Página inicial > Fenomenologia > Greisch (1994:§55) – a voz da consciência

Greisch (1994:§55) – a voz da consciência

segunda-feira 23 de setembro de 2024, por Cardoso de Castro

VEJA: Être et temps : § 55. Les fondements ontologico-existentiaux de la conscience.

1) A primeira aposta dessa análise consiste em admitir que a consciência é um modo particular de compreensão. Tudo o que foi dito acima sobre a ligação entre afeto e compreensão não só se aplica ao fenômeno da consciência, mas encontra nela uma justificativa adicional que dá acesso a uma compreensão mais original dessas próprias estruturas (SZ   270). Não se trata, portanto, de aplicar uma teoria geral (a da compreensão) a um "caso particular" (consciência moral). Em vez disso, deveríamos falar de uma relação complexa de inclusão mútua: o chamado da consciência nos faz entender melhor o significado existencial da compreensão!

2) O segundo desafio consiste em tomar literalmente a "imagem" da voz da consciência. Na realidade, isso não é uma imagem ou uma comparação. É a própria essência do fenômeno que só pode ser expressa dessa forma. A verdadeira tarefa da análise, portanto, não é eliminar a metáfora para retornar a um significado supostamente literal. Heidegger rejeita imediatamente a objeção "linguística" da "linguagem privada". Dizer que, ao contrário do discurso, a "voz da consciência" é um fenômeno puramente "mental" e privado não é uma objeção, porque, de um ponto de vista existencial, o próprio discurso é um fenômeno "mental". Tudo acontece, então, como se o "discurso", assim como o chamado da consciência, se movesse no mesmo comprimento de onda, aquele que outra tradição sem dúvida teria designado pelo termo verbum mentis [sem dúvida vale a pena lembrar que na primeira Pesquisa Lógica, discutindo a possibilidade de expressões na vida solitária da alma, sem qualquer intenção de comunicação (Kundgabe), Husserl   não encontra outro exemplo senão a afirmação "Você agiu mal", emanada da voz da consciência. Cf. RL, I, op. cit, § 8, p. 44]. … não devemos perder de vista o fato de que o ruído vocal não é de forma alguma essencial à fala e, consequentemente, nem o chamado. Todo enunciado e toda ’exclamação’ (Ausrufen) já pressupõe a fala" (SZ   271, mod.). A ideia de que isso poderia ser uma simples analogia ou comparação deve, portanto, ser descartada: "O fenômeno não é comparado a um chamado, mas é entendido como fala a partir da abertura constitutiva do Dasein" (SZ   271).
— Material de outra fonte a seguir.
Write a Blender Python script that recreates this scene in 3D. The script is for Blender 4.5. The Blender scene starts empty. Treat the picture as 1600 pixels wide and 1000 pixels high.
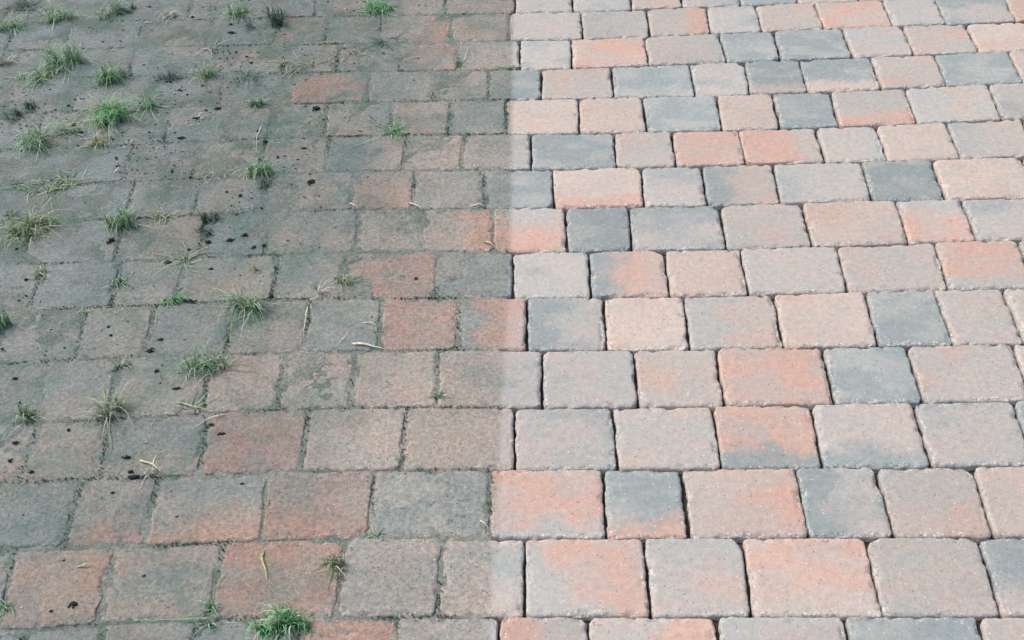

3) Devemos, então, analisar a especificidade "daquilo que dá entendimento ao chamar dessa maneira" (SZ   271). Duas características fenomenológicas são imediatamente óbvias aqui:

  • Por um lado, o chamado da consciência interrompe a escuta anterior. O Dasein sempre escutou as inúmeras vozes da tagarelice pública: "perdendo-se na publicidade do ente e de sua tagarelice, ele ouve mal (überhört), escutando apenas o ente em si, seu próprio Eu" (SZ   271). É precisamente essa forma de escuta que é encerrada pelo chamado da consciência, que é "sem barulho, sem equívoco, sem o fulcro da curiosidade".
  • Por outro lado, ao momento da interrupção se acrescenta o da sacudida ou do tremor que abre novas possibilidades de compreensão: "Na tendência de abertura do chamado está contido o momento do choque, da sacudida de longe. O chamado ressoa de longe para longe. Aquele que quer ser trazido de volta é tocado pelo chamado" (SZ   271). Alguns intérpretes viram nessa descrição uma alusão velada ao conceito gnóstico do chamado do Deus separado e distante que vem atingir o escolhido para chamá-lo de volta à sua verdadeira pátria, à qual somente o conhecimento dá acesso (trechos de Jean Greisch  , Ontologie et temporalité, p. 285-286).